Malinah sudah beberapa kali menemui Kaprodi PPDS Anestesi Undip untuk mencarikan solusi atas kondisi anaknya. Namun, jawaban dari kaprodi membuatnya kaget.
"Saya menghadap, kaprodi, ada perlakuan yang seperti itu. Dijawabnya itu untuk melatih mental, dalam menghadapi berbagai pasien," katanya.
Dia pun mencerikan pungutan liar yang dialami anaknya. Diakatakannya, pungutan tersebut tidak hanya di semester pertama, tetapi juga di semester selanjut, meski nominalnya lebih kecil.

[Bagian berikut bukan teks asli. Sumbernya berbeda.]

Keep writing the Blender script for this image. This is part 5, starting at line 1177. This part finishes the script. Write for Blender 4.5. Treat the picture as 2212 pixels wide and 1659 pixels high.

"Iuran yang besar itu di semester 1, semester selanjutnya masih iuran, tetapi nominalnya lebih kecil," katanya.
Papa Aulia Menyusul Sang Putri
Malinah mengatakan kedekatan anaknya lebih ke sang ayah. Setiap hari, almarhumah menceritakan kegiatannya hari itu kepada sang ayah sepulang dari RSUP Dr. Kariadi.
"Papanya selalu menunggu telepon dari anaknya. Ditunggu sampai pukul 1 pagi," katanya.
Karenanya, ketika sang ayah mendengar kabar putrinya meninggal bunuh diri, pembuluh darahnya pecah. Ayah dr. Aulia menjalani perawatan tiga hari di RSUP dr Mangunkusumo Jakarta. Kemudian dinyatakan meninggal dunia pada 27 Agustus 2024.
"Bantulah saya, tolong bantu saya Anak saya harusnya ke sekolah, cari ilmu tapi apa yang terjadi. Tidak hanya anak saya, tetapi juga suami saya. Tolong bantu saya cari keadilan. Ini tidak hanya satu nyawa. Harusnya suami saya masih mendampingi saya, ya Allah," ungkapnya.
Pelaku Bukan Anak Orang Sembarangan
Kuasa Hukum keluarga dr. Aulia, Misyal Achmad mengatakan bahwa pihaknya telah membuat laporan terkait kasus tewasnya Dokter Aulia Risma Lestari.
"Kami laporkan pelaku-pelaku intimidasi yang kami sendiri belum tahu secara pasti siapa orangnya. Yang jelas senior yang sedang diselidiki oleh kepolisian. Kalau sampai pembuktian benar, kaprodi juga bisa jadi tersangka, karena dia yang bertanggung jawab," katanya.
Dia pun meluruskan isu yang berkembang bahwa Kemenkes hanya menyedikan wadah dan Kemendikbudristek mengurusi proses pembelajaran.
"Ketika sudah proses belajar mengajar, itu milik Kemendikbud, programnya Kemendikbud, semua yang membuat kemendikbud. Tapi sayangnya, kaprodi membuat mandat menyerahkan proses belajar ini kepada senior-seniornya yang tidak jelas programnya dan SOP-nya," jelasnya.
Misyal mengatakan seharusnya ada SOP yang jelas terkait jam ke kerja mahasiswa PPDS Anestesi. "Manusia punya keterbatasan kemampuan, ini kan dianggap seperti robot," tandasnya.
Diungkapkannya, saat ini ada tiga mahasiwa PPDS Anestesi yang akan melaporkan dugaan perundungan yang dialami. Namun, ketiga meminta surat jaminan dari Kemendikbudristek dan Kemenkes RI.
"Kalau perundungan delik aduannya harus masih hidup. Jadi kami berharap tiga orang ini untuk melaporkan. Mereka teman seangkatan Dokter Aulia, dua sudah mengundurkan diri dari PPDS Anestesi undip. Jadi ini sudah kriminal yang luar biasa," tuturnya.
Sementara itu, kasus tewasnya Dokter Aulia, yang sedang didalami Polda Jateng adalah terkait pemerasan. Bukti yang dibawa pihaknya adalah catatan rekening koran sejumlah Rp 225 juta yang dikirimkan Malinah kepada sang putri.
"Tidak sampai 20 hari lagi akan ada tersangka terkait pemerasan itu," katanya.
Menurutnya, kasus ini merupakan kejahatan luar biasa yang dilakukan kaum intelektual. Para pelaku terlihat elegan, pintar, dan cerdas, tetapi sadis.
"Kalau kita menghadapi premen jelas, ini tidak jelas. Tidak bisa dibayangkan dokter yang kayak begini ini akan merawat kita ke depan, hancur kita," ujarnya.
Menurutnya, sanksi bagi pelaku yang terbukti terlibat dalam kasus ini adalah pidana sehingga izin praktiknya harus dicabut.
"Ini sedang dikaji betul-betul, mereka bukan anak orang sembarangan dan sanksinya pidana," tegasnya.